Rows from a 3D scene dataset

────────────────────────────────────────

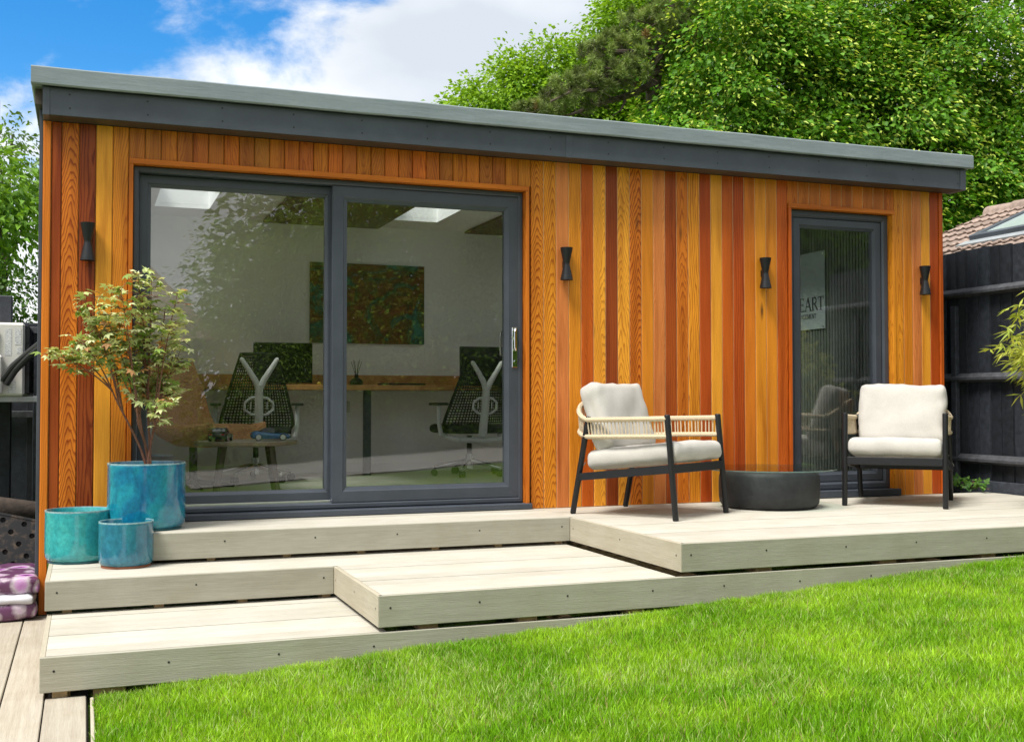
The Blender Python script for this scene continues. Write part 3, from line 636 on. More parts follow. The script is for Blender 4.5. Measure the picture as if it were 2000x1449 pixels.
# local x runs along the wall towards the door (world -y), local -y faces the room (world -x)
SG.rotation_euler = (0, 0, R(-90))
M_SIGN = plain('frosted_acrylic', (0.24, 0.29, 0.28), 0.3, 0, 0.04); M_INK = plain('charcoal_ink', (0.02, 0.02, 0.024), 0.5); M_RED = plain('red_emblem', (0.32, 0.05, 0.03), 0.5)
MB().cbox(-0.62, 0.325, 0.0, 0.006, 0.0, 0.68, 0.002).build('panel', M_SIGN, SG)
m = MB(); strokes(m, 'HEART', -0.150, 0.165, 0.118, 0.002); m.xf(Matrix.Translation((0, -0.0025, 0))); m.build('lettering', M_INK, SG)
m = MB(); strokes(m, 'MANAGEMENT', -0.135, 0.098, 0.040, 0.002); m.xf(Matrix.Translation((0, -0.0025, 0))); m.build('lettering', M_INK, SG)
m = MB()
for pts in ([(-.10, .56), (-.07, .585), (-.045, .57), (-.04, .53), (-.06, .49), (-.10, .46)], [(-.10, .44), (-.06, .46), (-.035, .42), (-.045, .35), (-.10, .285)], [(-.075, .40), (-.06, .37), (-.07, .33), (-.10, .30)]):
    m.tube([(a, -0.001, b) for a, b in pts], [.003, .006, .007, .006, .004, .003][:len(pts)], 6)
m.build('emblem', M_RED, SG)
for a, b in ((.30, .655), (.30, .025)): MB().tube([(a, -.004, b), (a, -.0005, b)], .008, 12).build('fixing_stud', M_CHROME, SG)

# ------------------------------------------------------------------ wall lamps
def wall_lamp():
    t = thing('wall_lamp', '', 'wall lamp', (0, 0, 0), 0, 'black hourglass wall lamps')
    MB().lathe([(0.0, .2175), (.036, .2175), (.041, .2200), (.0425, .2195), (.0395, .20), (.0215, .118), (.0205, .110), (.0215, .102), (.0395, .02), (.0425, .0005), (.041, 0.0), (.036, .003), (0, .003)], 28, (0, -.068, 0)).build('shade', M_BLACK, t, smooth=True, angle=50)
    MB().cbox(-.014, .014, -.055, -.024, .085, .135, .003).build('bracket', M_BLACK, t)
    return t
wl = wall_lamp()
for i, (x, lab) in enumerate(((.664, 'black hourglass wall lamp on dark board above the maple'), (3.697, 'black hourglass wall lamp beside the sliding door handle'), (5.268, 'black hourglass wall lamp just before the narrow side door'), (6.705, 'black hourglass wall lamp between side door and black fence'))):
    o = wl if i == 0 else copy_tree(wl); o.location = (x, 0, 1.537); o['label'] = lab

# ------------------------------------------------------------------ cushions
def cushion(mb, w, d, h, rad=0.05, puff=0.25, n=16, seed=0, wr=0.006, M=Matrix.Identity(4)):
    hw, hd, hh = w / 2, d / 2, h / 2; o0 = len(mb.v); cache = {}
    def P(p):
        x, y, z = p; q = Vector((x * hw, y * hd, z * hh)); r = min(rad, hh * .98)
        inner = Vector((max(-hw + r, min(hw - r, q.x)), max(-hd + r, min(hd - r, q.y)), max(-hh + r, min(hh - r, q.z))))
        dd = q - inner
        if dd.length > 1e-9: q = inner + dd.normalized() * r
        bul = (1 - min(1, abs(x)) ** 2.4) * (1 - min(1, abs(y)) ** 2.4); q.z *= 1 + puff * bul
        cor = abs(x * y) ** 5; q.x *= 1 + .02 * cor; q.y *= 1 + .02 * cor
        e = max(abs(x), abs(y)) ** 6
        s = wr * (mnoise.noise(q * 6 + Vector((seed, 0, 0))) + .6 * mnoise.noise(q * 15 + Vector((0, seed, 0))) * (0.4 + e))
        nv = Vector((x * .3, y * .3, z)).normalized(); return M @ (q + nv * s)
    idx = {}
    def V(p):
        k = tuple(round(c, 4) for c in p)
        if k not in idx: idx[k] = len(mb.v); mb.v.append(tuple(P(p)))
        return idx[k]
    g = [math.sin(math.pi / 2 * (-1 + 2 * i / n)) for i in range(n + 1)]; gz_ = [-1, -.7, -.35, 0, .35, .7, 1]
    for s in (-1, 1):
        for i in range(n):
            for j in range(n): mb.f.append((V((g[i], g[j], s)), V((g[i + 1], g[j], s)), V((g[i + 1], g[j + 1], s)), V((g[i], g[j + 1], s))))
        for i in range(n):
            for j in range(6):
                mb.f.append((V((g[i], s, gz_[j])), V((g[i + 1], s, gz_[j])), V((g[i + 1], s, gz_[j + 1])), V((g[i], s, gz_[j + 1]))))
                mb.f.append((V((s, g[i], gz_[j])), V((s, g[i + 1], gz_[j])), V((s, g[i + 1], gz_[j + 1])), V((s, g[i], gz_[j + 1]))))
    return mb

# ------------------------------------------------------------------ armchairs
def armchair(seed, label):
    t = thing('armchair', label, 'armchair', (0, 0, 0), 0, 'rope armchairs on the deck')
    FX, RX = .325, .315; ft, rt = (-.315, .637), (.262, .622)
    for s in (-1, 1):
        MB().tube([(s * FX, -.372, 0), (s * FX, -.371, .006), (s * FX, ft[0], ft[1] - .006), (s * FX, ft[0], ft[1])], [.0145, .0185, .0185, .014], 14).build('leg', M_BLACK, t, smooth=True)
        MB().tube([(s * RX, .385, 0), (s * RX, .3835, .006), (s * RX, rt[0] + .001, rt[1] - .006), (s * RX, rt[0], rt[1])], [.0145, .0185, .0185, .014], 14).build('leg', M_BLACK, t, smooth=True)
    f = MB()
    for s in (-1, 1): f.prism([(-.343, .285), (.318, .215), (.318, .262), (-.343, .338)], s * .325 - .014, s * .325 + .014, 'x')
    f.build('side_rail', M_BLACK, t)
    MB().cbox(-.31, .31, -.357, -.329, .283, .336, .003).build('front_rail', M_BLACK, t)
    MB().cbox(-.31, .31, .30, .326, .22, .26, .003).build('back_rail', M_BLACK, t)
    f = MB()
    for i in range(5): y = -.24 + .11 * i; f.add([(-.31, y - .02, .322 - (y + .34) * .11), (.31, y - .02, .322 - (y + .34) * .11), (.31, y + .02, .317 - (y + .34) * .11), (-.31, y + .02, .317 - (y + .34) * .11)], [(0, 1, 2, 3)])
    f.build('webbing', M_ROPE, t)
    # woven arm-and-back band: an upper and a lower rail with cords between them
    def band(z_arm, z_back, out):
        P = []
        for s in (1, -1):
            arm = [(s * (.325 + out), -.315 + (.262 + .315) * i / 6, z_arm + (-.012) * i / 6) for i in range(7)]
            P.append(arm)
        back = []
        for i in range(1, 20):
            a = math.pi * i / 20; x = math.cos(a) * (.318 + out); q = math.sin(a); y = .262 + q ** .7 * (.155 + out); z = z_arm - .012 + (z_back - z_arm) * math.sin(a) ** 1.2; back.append((x, y, z))
        return P[0] + back + P[1][::-1]
    up, lo = band(.612, .735, .004), band(.505, .57, .0)
    MB().tube(up, .015, 8).build('upper_rail', M_ROPE, t, smooth=True); MB().tube(lo, .014, 8).build('lower_rail', M_ROPE, t, smooth=True)
    def samp(path, m):
        L = [0]
        for a, b in zip(path, path[1:]): L.append(L[-1] + (Vector(b) - Vector(a)).length)
        out = []; j = 0
        for k in range(m):
            d = L[-1] * (k + .5) / m
            while L[j + 1] < d: j += 1
            u = (d - L[j]) / (L[j + 1] - L[j]); out.append(Vector(path[j]).lerp(Vector(path[j + 1]), u))
        return out
    c = MB(); m_ = 78
    for k, (a, b) in enumerate(zip(samp(up, m_), samp(lo, m_))):
        dv = Vector((random.uniform(-.003, .003), random.uniform(-.003, .003), 0)); c.tube([a + dv, b + dv], .0042, 5, False)
    stuff(c.build('rope_cords', M_ROPE, t, smooth=True))
    c = MB(); U, Lw = samp(up, 150), samp(lo, 150)
    for path, r in ((U, .0172), (Lw, .016)):
        for i in range(len(path) - 1):
            a, b = path[i], path[i + 1]; c.tube([a.lerp(b, .1), a.lerp(b, .5), a.lerp(b, .9)], [r * .9, r, r * .9], 7, False)
    stuff(c.build('rope_wrapping', M_ROPE, t, smooth=True))
    tilt = math.atan2(.072, .66)
    cushion(MB(), .615, .66, .125, .052, .10, 20, seed, .008, Matrix.Translation((0, -.035, .378)) @ Matrix.Rotation(-tilt, 4, 'X')).build('seat_cushion', M_CUSH, t, smooth=True, angle=180)
    cushion(MB(), .60, .45, .15, .055, .20, 22, seed + 5, .017, Matrix.Translation((0, .235, .615)) @ Matrix.Rotation(R(72), 4, 'X')).build('back_cushion', M_CUSH, t, smooth=True, angle=180)
    for s in (-1, 1): MB().add([(s * .30, .30, .33), (s * .30 + .014, .30, .33), (s * .33 + .014, .345, .25), (s * .33, .345, .25)], [(0, 1, 2, 3)]).build('cushion_tie', M_CUSH, t)
    return t
a1 = armchair(1, 'cream cushioned rope armchair turned sideways between sliding door and drum table'); a1.location = (4.056, -.578, 0); a1.rotation_euler = (0, 0, R(31.5))
a2 = armchair(4, 'cream cushioned rope armchair facing forward in front of the side door'); a2.location = (6.05, -.545, 0); a2.rotation_euler = (0, 0, R(-45))

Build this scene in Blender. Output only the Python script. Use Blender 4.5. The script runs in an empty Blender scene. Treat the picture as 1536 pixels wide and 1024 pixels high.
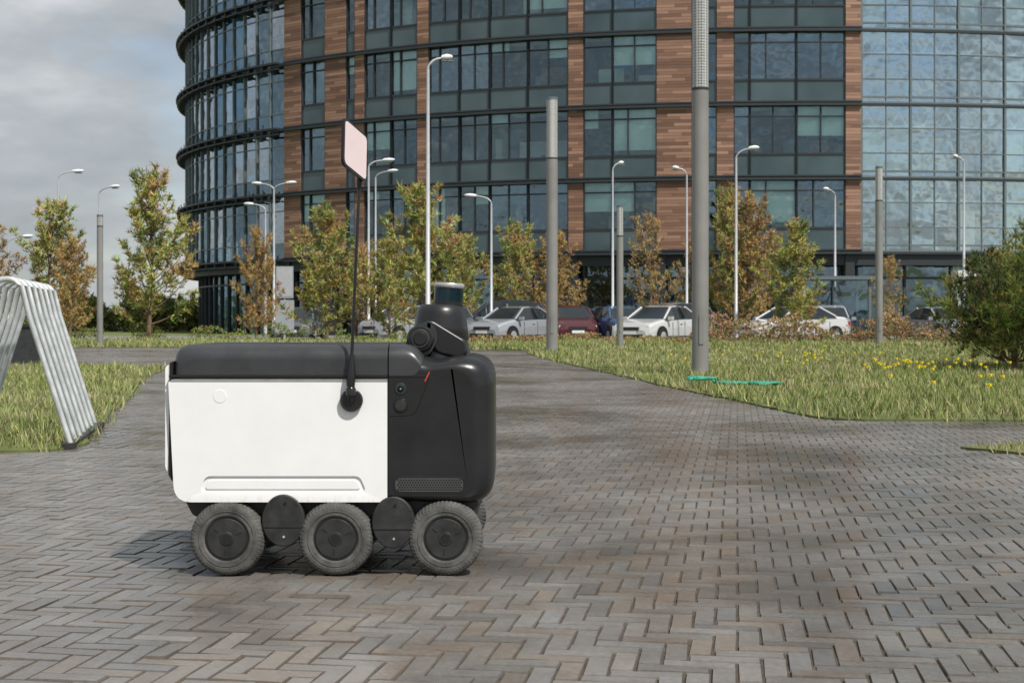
import bpy, bmesh, math, random
import numpy as np
from mathutils import Vector, Matrix, Euler
from mathutils.noise import noise as mnoise
random.seed(7); rng = np.random.default_rng(7)
scene = bpy.context.scene
COL = scene.collection

# ------------------------------------------------------------------ materials
def new_mat(name):
    m = bpy.data.materials.new(name); m.use_nodes = True
    nt = m.node_tree; b = nt.nodes["Principled BSDF"]
    return m, nt, b
def N(nt, typ, **kw):
    n = nt.nodes.new(typ)
    for k, v in kw.items():
        setattr(n, k, v)
    return n
def coords(nt, scale=(1,1,1), kind='Object'):
    tc = N(nt, 'ShaderNodeTexCoord'); mp = N(nt, 'ShaderNodeMapping')
    mp.inputs['Scale'].default_value = scale
    nt.links.new(tc.outputs[kind], mp.inputs['Vector'])
    return mp.outputs['Vector']
def noise(nt, vec, scale, detail=3, rough=0.55):
    n = N(nt, 'ShaderNodeTexNoise'); n.inputs['Scale'].default_value = scale
    n.inputs['Detail'].default_value = detail; n.inputs['Roughness'].default_value = rough
    nt.links.new(vec, n.inputs['Vector']); return n.outputs['Fac']
def ramp(nt, fac, stops):
    r = N(nt, 'ShaderNodeValToRGB'); e = r.color_ramp.elements
    while len(e) > 1: e.remove(e[-1])
    e[0].position = stops[0][0]; c = stops[0][1]; e[0].color = (*c, 1)
    for p, c in stops[1:]:
        x = e.new(p); x.color = (*c, 1)
    nt.links.new(fac, r.inputs['Fac']); return r.outputs['Color']
def g(v): return (v, v, v)
def mixc(nt, a, b, fac, blend='MIX'):
    m = N(nt, 'ShaderNodeMix', data_type='RGBA', blend_type=blend)
    for s, v in ((6, a), (7, b), (0, fac)):
        if hasattr(v, 'is_linked') or hasattr(v, 'links'): nt.links.new(v, m.inputs[s])
        else: m.inputs[s].default_value = (*v, 1) if isinstance(v, tuple) else v
    return m.outputs[2]
def bump(nt, b, h, strength=0.2, dist=0.01):
    n = N(nt, 'ShaderNodeBump'); n.inputs['Strength'].default_value = strength
    n.inputs['Distance'].default_value = dist
    nt.links.new(h, n.inputs['Height']); nt.links.new(n.outputs['Normal'], b.inputs['Normal'])
def simple(name, col, rough=0.5, metal=0.0, var=0.15, nscale=20, bstr=0.0, rvar=0.1, coat=0):
    m, nt, b = new_mat(name)
    v = coords(nt); f = noise(nt, v, nscale)
    lo = tuple(c*(1-var) for c in col); hi = tuple(min(1, c*(1+var)) for c in col)
    nt.links.new(ramp(nt, f, [(0.3, lo), (0.7, hi)]), b.inputs['Base Color'])
    nt.links.new(ramp(nt, f, [(0.3, g(max(0, rough-rvar))), (0.7, g(min(1, rough+rvar)))]), b.inputs['Roughness'])
    b.inputs['Metallic'].default_value = metal
    b.inputs['Coat Weight'].default_value = coat
    if bstr: bump(nt, b, noise(nt, v, nscale*6), bstr, 0.003)
    return m

M = {}
M['metal'] = simple('painted_steel', (0.42, 0.43, 0.44), 0.45, 0.35, 0.08, 3)
M['column'] = simple('column_paint', (0.23, 0.225, 0.215), 0.55, 0.1, 0.12, 2)
M['lamp_white'] = simple('lamp_grey', (0.44, 0.45, 0.47), 0.4, 0.1, 0.05, 5)
M['whitepaint'] = simple('white_paint', (0.75, 0.76, 0.76), 0.5, 0, 0.05, 5)
M['galv'] = simple('galvanised', (0.55, 0.57, 0.57), 0.38, 0.45, 0.15, 14)
M['darkmetal'] = simple('dark_metal', (0.03, 0.03, 0.032), 0.5, 0.2)
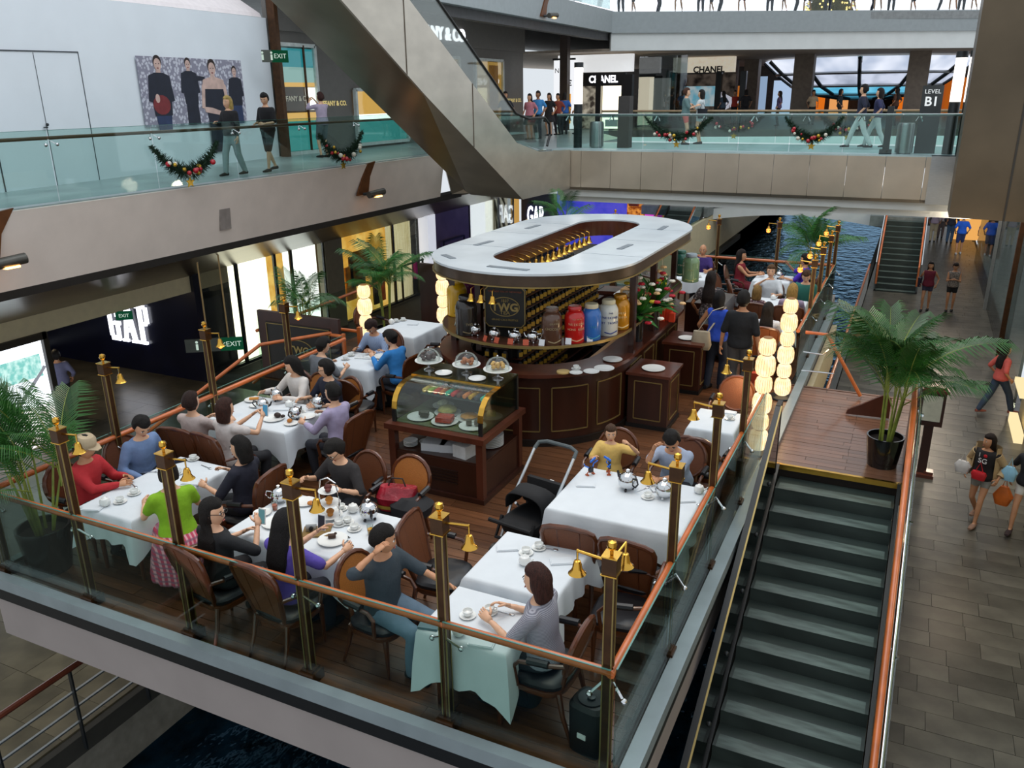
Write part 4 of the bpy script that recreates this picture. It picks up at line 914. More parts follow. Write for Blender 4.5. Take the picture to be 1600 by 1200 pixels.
# far letters sign shop and blue panel
nv = thing('shop_sign', 'navy sign tower with white vertical letters far behind the canopy', 'sign', (-15.2, 34.6, B2)); MB().box((0, 0, 1.3), (1.6, .4, 2.9)).build('tower', mat('navy tower', '16224a', .4), nv, 0)
WL = glow('white neon letters', 'f4f6ff', 2.6)
text('GAP', 1.15, WL, nv, (-.1, -.22, 1.75), (R_(90), 0, 0), sx=.36, bold=.015, depth=.03)
o = ypanel('blue_panel', glow('blue lit panel', '3a44c8', .75, '5a56d8', 1.5), 34.3, -14.2, -11.0, B2 + .2, .75); tag(o, 'glowing blue glass panel behind the canopy and far palm', 'panel')
o = ypanel('shelf_shop', glow('warm shelf shop', 'd98a3a', 1.0, '7a3a1a', 5), 46, -16, -11.4, B2, 1.2); tag(o, 'warm lit shop with shelves of shoes far behind the canopy', 'shop')
o = ypanel('magenta_panel', glow('magenta panel', 'd846c8', .9), 45.8, -13.6, -12.6, B2, 1.2); tag(o, 'magenta lit panel beside the far shelves', 'panel')
for k in range(5): MB().box((-2.2 + k * .0, 0, 0), (.01, .01, .01)) if False else None
for i, (x, z) in enumerate(((-15.5, -.5), (-15.0, -.9), (-14.4, -.4), (-14.2, -1.2), (-12.0, -.8), (-11.9, -1.4))):
    o = MB().box((0, 0, 0), (.5, .3, .3)).ell((0, 0, .2), (.15, .12, .12)).build('display_goods', mat('goods %d' % (i % 3), ('8a2a1e', 'c9a06a', '5a3a22')[i % 3], .6), None); o.location = (x, 45.6, z); tag(o, 'small %s goods on the far shop shelf, %s from the left' % (('red', 'tan', 'brown')[i % 3], ORD[i]), 'goods', 'goods in the far shelf shop')
# the big illuminated letters on the navy wall (tall slab-serif capitals)
gs = thing('letter_sign', 'big white glowing letters on the navy wall at the lower left', 'sign', (-18.4, 14.78, -.96))
def polyglyph(pts_list, nm, dx):
    m = MB()
    for pts in pts_list: m.slab([(dx + p[0], 0, p[1]) for p in pts], (0, -.06, 0))
    return m.build(nm, WL, gs, 0)
H_ = .53
R4 = lambda x0, x1, z0, z1: [(x0, z0), (x1, z0), (x1, z1), (x0, z1)]
polyglyph([R4(-.18, -.08, -H_ + .12, H_ - .12), R4(-.14, .14, -H_, -H_ + .12), R4(-.14, .14, H_ - .12, H_), R4(.1, .18, H_ - .4, H_ - .05), R4(.08, .18, -H_, -.02), R4(.0, .24, -.1, 0.0)], 'letter', -.55)
polyglyph([[(-.24, -H_), (-.14, -H_), (.03, H_), (-.06, H_)], [(.1, -H_), (.24, -H_), (.07, H_), (-.06, H_)], R4(-.12, .1, -.25, -.15), R4(-.3, -.08, -H_, -H_ + .07), R4(.04, .3, -H_, -H_ + .07)], 'letter', .02)
polyglyph([R4(-.14, -.02, -H_, H_), R4(-.22, .06, -H_, -H_ + .07), R4(-.22, .12, H_ - .09, H_), R4(-.05, .12, -.02, .07), R4(.1, .2, .05, H_ - .05)], 'letter', .56)
EXITM = glow('exit green', '1f6a48', .35); XW = glow('exit white', 'd8f0e0', .7)
def exit_sign(label, p, w, h, rz, words='EXIT', extra=0):
    t = thing('exit_sign', label, 'sign', p, rz); MB().box((0, 0, 0), (w, .05, h)).build('box', EXITM, t, 0)
    text(words, h * .55, XW, t, (0, -.03, 0), (R_(90), 0, 0), depth=.002)
    if extra:
        MB().box((-w / 2 - extra / 2, 0, 0), (extra, .05, h)).build('side_panel', mat('exit grey', '4b4f48', .5), t, 0)
        pic = MB(); 
        for k in (-1, 1): pic.ell((-w / 2 - extra / 2 + k * .12, -.03, h * .28), (.03, .01, .03)).box((-w / 2 - extra / 2 + k * .12, -.03, -.03), (.05, .01, h * .45))
        pic.build('pictogram', XW, t, 0)
    return t
p = onx(194, 493, -15.9); exit_sign('small green exit sign in front of the big white letters', p, .36, .2, R_(35)); 
p = onx(362, 537, -13.5); e2 = exit_sign('hanging green exit sign with toilet pictograms beside the bell post', p, .5, .3, R_(35), '<EXIT', .75)
MB().bar((-.5, 0, .15), (-.5, 0, 2.2), .03).bar((-.05, 0, .15), (-.05, 0, 2.2), .03).build('suspension_rod', mat('tan rod', 'a98a5a', .4, metal=.5), e2, 0)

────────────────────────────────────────

▸ **EXERCISE GOAL**:
Out of the records above, set down only the lines from the one that contains "Build this scene" through the one that contains "COL = scene.collection", unchanged and without the pictures.

▸ **EXERCISE ANSWER**:
Build this scene in Blender. Output only the Python script. Use Blender 4.5. The script runs in an empty Blender scene. Treat the picture as 1536 pixels wide and 1024 pixels high.
import bpy, bmesh, math, random
import numpy as np
from mathutils import Vector, Matrix, Euler
from mathutils.noise import noise as mnoise
random.seed(7); rng = np.random.default_rng(7)
scene = bpy.context.scene
COL = scene.collection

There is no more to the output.